Wednesday, November 1, 2023

Proxmox VE Cluster - Chapter 005 - Hardware Prep Work on the old Rancher cluster

Proxmox VE Cluster - Chapter 005 - Hardware Prep Work on the old Rancher cluster


A voyage of adventure, moving a diverse workload running on OpenStack, Harvester, and RKE2 K8S clusters over to a Proxmox VE cluster.


This post is about preparing the old Rancher cluster hardware for it's new Proxmox cluster use.  These microservers are three relatively new Beelink N5095 devices marketed as tiny desktops.  Not suited for heavy loads but more that capable for testing, and running a couple very small VMs in production.  These will be nodes proxmox21, 22, and 23, of the eventual thirteen node cluster.


The specs for each microserver are quad-core 2.00 GHz Celeron processors with 8 GB of ram and a single storage device, a quarter TB SSD.  The specs are inferior to an Intel NUC from a decade ago, then again the price is about an eighth of what Intel NUCs cost in the mid 2010s, and during the recent "supply chain" problem these devices were always available unlike Raspberry Pi.  Compared to a Pi, they both outperform and are substantially lower cost.  Great little microservers.  The only problem I've found, aside from an ethernet driver issue in Debian/Proxmox discussed later in the series, is they're limited to a single SSD, and the memory as shipped is too small for microserver / homelab applications.


In my experience, as a cluster node, they are heavily memory limited.  CPU use rarely exceeds 25% when the 8 GB of ram is near 100% full.  At least that means it runs nice and cool...

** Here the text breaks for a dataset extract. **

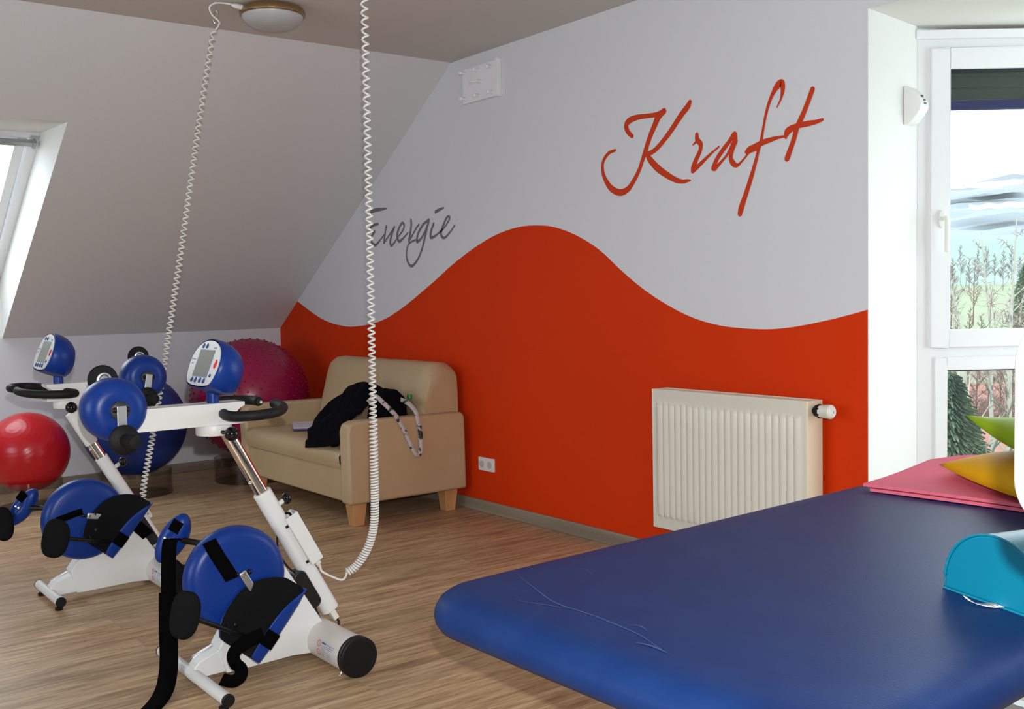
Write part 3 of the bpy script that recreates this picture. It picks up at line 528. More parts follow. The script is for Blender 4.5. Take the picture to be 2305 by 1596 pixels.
# ------------------------------------------------------------ massage table and what lies on it
TZ = .65
t = thing('therapy_table', (6.38, -1.4, 0), 'wide blue padded therapy table in the foreground', 'therapy table')
E1 = V((-.0455, .999, 0)); E0 = V((.9995, .022, 0)); TA = V((5.838, -2.43, 0)); TW, TL = 1.13, 2.08
def tab(u, v, z=TZ): p = TA+E0*u+E1*v; return V((p.x, p.y, z))
def rpoly(ins, r=.11):
    pts = []
    for cx, cy, a in ((TW-ins-max(r-ins, .01), TL-ins-max(r-ins, .01), 0), (ins+max(r-ins, .01), TL-ins-max(r-ins, .01), 90), (ins+max(r-ins, .01), ins+max(r-ins, .01), 180), (TW-ins-max(r-ins, .01), ins+max(r-ins, .01), 270)):
        rr = max(r-ins, .01); pts += [(cx+rr*math.cos(R(a+90*k/10)), cy+rr*math.sin(R(a+90*k/10))) for k in range(11)]
    return pts
m = MB(); rows = []
prof = [(.16, .0), (.09, -.001), (.055, -.003), (.032, -.010), (.014, -.022), (.003, -.040), (0, -.055), (.003, -.070), (.014, -.086), (.035, -.092), (.10, -.092)]
for ins, dz in prof: pl = rpoly(ins, .155 if ins < .12 else .19); rows.append([tab(u, v, TZ+dz) for u, v in pl]+[tab(*pl[0], TZ+dz)])
m.grid(rows); m.add([p for p in rows[0][:-1]], [tuple(range(44))]); m.add([p for p in rows[-1][:-1]], [tuple(range(44))])
m.build('padding', blue_v, t, angle=50)
m = MB()
for u0, u1, v0, v1 in ((.12, .16, .12, TL-.12), (TW-.22, TW-.18, .12, TL-.12)):
    m.prism([(u0, v0), (u1, v0), (u1, v1), (u0, v1)], lambda u, v, d: tab(u, v, TZ-.135+d), 0, .045)
for v0 in (.12, TL/2, TL-.16): m.prism([(.12, v0), (TW-.18, v0), (TW-.18, v0+.04), (.12, v0+.04)], lambda u, v, d: tab(u, v, TZ-.135+d), 0, .045)
m.build('top_frame', white_m, t, bevel=.003)
m = MB()
for u in (.3, TW-.40): m.prism([(u, .3), (u+.05, .3), (u+.05, TL-.3), (u, TL-.3)], lambda a, b, d: tab(a, b, .05+d), 0, .05)
for v in (.35, TL-.4): m.prism([(.3, v), (TW-.35, v), (TW-.35, v+.05), (.3, v+.05)], lambda a, b, d: tab(a, b, .05+d), 0, .05)
m.build('base_frame', white_m, t, bevel=.003)
for u in (.325, TW-.375):
    for v in (.36, TL-.36): MB().tube([tab(u, v, 0), tab(u, v, .06)], .022, 16).build('foot', black_p, t)
    m = MB(); m.tube([tab(u, .42, .08), tab(u, TL-.5, TZ-.12)], .022, 12); m.build('lift_arm', white_m, t)
m = MB(); m.tube([tab(.66, .055, TZ-.10), tab(.66, .055, TZ-.16)], .02, 16); m.tube([tab(.60, .10, TZ-.115), tab(.72, .10, TZ-.115)], .012, 12); m.build('adjusting_knob', black_p, t)
# creases and scuffs, faint pale traces on the vinyl
m = MB()
for pts, w_ in [([(5.863, -2.153), (5.962, -2.196), (6.049, -2.225), (6.121, -2.25), (6.179, -2.26), (6.224, -2.258), (6.276, -2.257), (6.367, -2.264), (6.424, -2.272), (6.491, -2.294), (6.531, -2.305)], 0.0022), ([(6.071, -2.306), (6.108, -2.303), (6.145, -2.286), (6.185, -2.272), (6.221, -2.255)], 0.0016), ([(6.364, -2.245), (6.384, -2.233), (6.413, -2.243)], 0.0018), ([(5.973, -2.047), (5.999, -2.033), (6.04, -2.049)], 0.0014), ([(6.445, -2.308), (6.48, -2.298), (6.524, -2.304)], 0.003)]:
    sp = spline([V((a, b, TZ+.0006)) for a, b in pts], 6); n = len(sp)
    P = []
    for k, p in enumerate(sp):
        a = sp[max(0, k-1)]; c = sp[min(n-1, k+1)]; q = (c-a).normalized().cross(V((0, 0, 1)))*w_*math.sin(math.pi*(k+.4)/(n)); P.append([p-q, p+q])
    m.grid(P)
m.build('scuff_marks', mat('pale_scuff', (.05, .085, .24), .6), t)
# pink gymnastic mats
def pink(name, pts, z0, th, lift, label):
    A, B, C_, D = [V((*p, 0)) for p in pts]; m = at((A+B+C_+D)/4+V((0, 0, z0))); n = 26; lay = []
    for h_ in (0, th):
        top = []
        for j in range(n+1):
            row = []
            for i in range(n+1):
                u, v = i/n, j/n; p = (A*(1-u)+B*u)*(1-v)+(D*(1-u)+C_*u)*v
                row.append(V((p.x, p.y, z0+h_+lift*max(0, v-.25)**1.5*math.exp(-((u-.22)/.22)**2)+.0015*(1+math.sin(u*5+v*3)))))
            top.append(row)
        lay.append(top)
    a, b = lay; m.grid(a); m.grid(b)
    for ea, eb in ((a[0], b[0]), (a[-1], b[-1]), ([r[0] for r in a], [r[0] for r in b]), ([r[-1] for r in a], [r[-1] for r in b])): m.grid([ea, eb])
    return tag(m.build(name, mat('pink_foam', (.74, .15, .22), .8, spec=.2, bump=(300, .3, .001)), angle=40), label, 'exercise mat')
pink('exercise_mat', [(5.90, -.735), (6.72, -.672), (6.70, -.25), (5.86, -.30)], TZ+.0005, .0095, .0, 'lower of the two pink foam mats, lying directly on the table')
pink('exercise_mat', [(5.875, -.735), (6.70, -.675), (6.68, -.22), (5.83, -.27)], TZ+.0135, .0095, .085, 'upper of the two pink foam mats, far edge curling up')
def pillow(c, hx, hy, ht, hb, lift, rot, mt, label):
    c = V(c); m = at(c-V((0, 0, hb))); n = 32; Rm = Matrix.Rotation(R(rot), 3, 'Z')
    for s in (-1, 1):
        P = []
        for j in range(n+1):
            row = []
            for i in range(n+1):
                u, v = -1+2*i/n, -1+2*j/n; e_ = (max(0, 1-u*u)*max(0, 1-v*v))**.5
                bx_ = 1+.05*(1-v*v); by_ = 1+.06*(1-u*u); seam = lift*(((1-u)/2)*((1-v)/2))**2.2
                z = seam+(ht if s > 0 else -hb)*e_*(1+.06*noise.noise(V((u*3, v*3, s)))); row.append(c+Rm @ V((hx*u*bx_, hy*v*by_, z)))
            P.append(row if s > 0 else row[::-1])
        m.grid(P)
    return tag(m.build('cushion', mt, angle=180), label, 'cushion')
yel = mat('mustard_yellow_vinyl', (.68, .35, .002), .6, spec=.2, bump=(14, .25, .006))
grn = mat('lime_green_vinyl', (.28, .43, .010), .6, spec=.2, bump=(14, .25, .006))
pillow((6.375, -.455, TZ+.042), .31, .22, .100, .014, .030, -29, yel, 'mustard yellow cushion lying on the pink mats')
pillow((6.465, -.485, TZ+.150), .30, .21, .092, .022, .095, -29, grn, 'lime green cushion on top of the yellow cushion')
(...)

Physically, these microservers are "short cubes" about the size of a CDrom and stack nicely.  They only draw a couple watts of power.  For $10 to $20 per year of electricity, a microcluster of these microservers in a home lab or experimentation lab can run somewhat less than a dozen VMs for somewhat more than a dollar per year of electricity; a price Amazon AWS simply cannot compete with.  With realistic hardware depreciation, a small VM running on this hardware costs perhaps $3 per year.

A preparation checklist:

  1. Clean and wipe old servers, both installed software and physical dusting.
  2. Relabel ethernet cables and servers.
  3. Update port names in the managed Netgear ethernet switch.  VLAN config remains the same, single VLAN, untagged.
  4. Remove monitoring of old server in Zabbix.
  5. Verify new devices were added in Netbox.